ISSUE ONE PUTS HANDCUFFS ON JUDGES IN THEIR ABILITY TO GET OFFENDERS TO STOP USING DRUGS
The proposed amendment would eliminate the possibility of imposing a jail sentence at all for a violator on a first or second drug possession or use offense within 24 months and would eliminate the possibility of a court imposing a prison sentence for a felony violator unless the violator commits a new criminal offense. However, this leads to some very real dilemmas. If that is to be the law, what is a court to do with someone who simply refuses to attend treatment or to comply with any of the intermediate sanctions or who simply says that he/she will not comply with anything that the court orders? What is a court to do with someone who says he/she will comply with community control sanctions but then refuses to do anything which is ordered? Under the language of the proposed constitutional amendment, a felony offender could simply tell a judge at the time of the sentencing hearing that he/she will comply with the community control sanctions that are ordered, and then after being placed on community control, refuse to do anything that the court orders. At that point, a prison sentence could not be imposed. What is the possible sense in that? How does that serve to protect the public? The probation department has a statutory duty to report violations to the court, but if the offender continually absconds or fails to comply with the sanctions that are ordered, how can the probation department perform that function? The answer is very simple- it can’t.
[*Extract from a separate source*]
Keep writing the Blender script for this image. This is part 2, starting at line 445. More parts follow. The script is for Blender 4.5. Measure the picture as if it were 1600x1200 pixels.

ISSUE ONE JUST GIVES LIP SERVICE TO THE CONCEPT OF GRADUATED SANCTIONS
Issue One strips away the full range of tools which enable a judge or probation department to be effective in not only rehabilitating an offender, but also in protecting the public. It is difficult to argue with the concept of graduated responses, and the use of intermediate sanctions, by courts and probation departments. It is consistent with the use of evidence-based practices. However, the application of graduated responses or intermediate sanctions to a violator in a given case will depend on the seriousness of the original offense, the risk of recidivism, and the nature of the violation. In this regard, a graduated response policy will typically include probation (monitored or with conditions), intermediate sanctions (which may include such things as house arrest, residential or outpatient treatment, day reporting, a short jail term, or other requirements), and jail or prison. Issue One, however, arbitrarily takes away the option of jail or prison even for someone who thumbs his or her nose at the system and who refuses to undergo treatment or to make other changes that are necessary to reduce the likelihood of recidivism. It also arbitrarily takes away the option of jail or prison for someone for whom lesser sanctions are simply not appropriate.
ISSUE ONE CONTRADICTS THE IMPORTANT CONCEPT OF SEPARATION OF POWERS
The proposed amendment provides that each court must prepare guidelines for graduated responses that may be imposed in sentencing offenders and that the guidelines must be approved by the Department of Rehabilitation and Correction, which is part of the executive branch. Such a provision, which is proposed to be part of the state constitution, violates an already existing constitutional principle, which is the separation of powers. Additionally, there is no reason to believe that the Department of Rehabilitation and Correction has any expertise in deciding what factors a court should consider in determining which graduated response should be applied in a given case in sentencing an individual. That is pure and simple a judicial function.
UNDER ISSUE ONE, THERE WILL BE LESS, NOT MORE, MONEY FOR TREATMENT
The proponents of this constitutional amendment assume that the costs of their proposal will be covered by a substantial reduction in the number of prison beds. However, since the cost of housing fourth and fifth degree felons in the prison system is a very small part of the overall prison cost, since the projections as to cost reductions by the Department of Rehabilitation and Corrections have been inaccurate in the past, and since the increase in prison population has primarily resulted from longer sentences, and that is not addressed at all by the constitutional amendment, there is no real reason to believe that the assumptions of the proponents in this regard are correct.
ISSUE ONE WILL RESULT IN GREATER COSTS TO LOCAL COMMUNTIES WITH WORSE RESULTS
In the unlikely possibility that the proponents of Issue One are correct that there will be more money for treatment, and that appears to be fool’s gold, the most significant costs of this proposed constitutional amendment are the following- it undermines the efforts being made by courts and the law enforcement community to deal with the drug crisis, it undermines the ability of courts to effectively sentence offenders, and worst of all, it will not make the public any safer at all, and given the problems identified above, will likely lead to the public being more at risk. The cost of the proponents of Issue One pursuing their ill-conceived political agenda will be to put more people at risk of being victims, will not result in more or better treatment for drug users, and will result in greater cost- both human and monetary- to local communities. That is the reason that law enforcement, prosecutors, and judges throughout Ohio are opposing Issue One as being both ill-conceived and dangerous.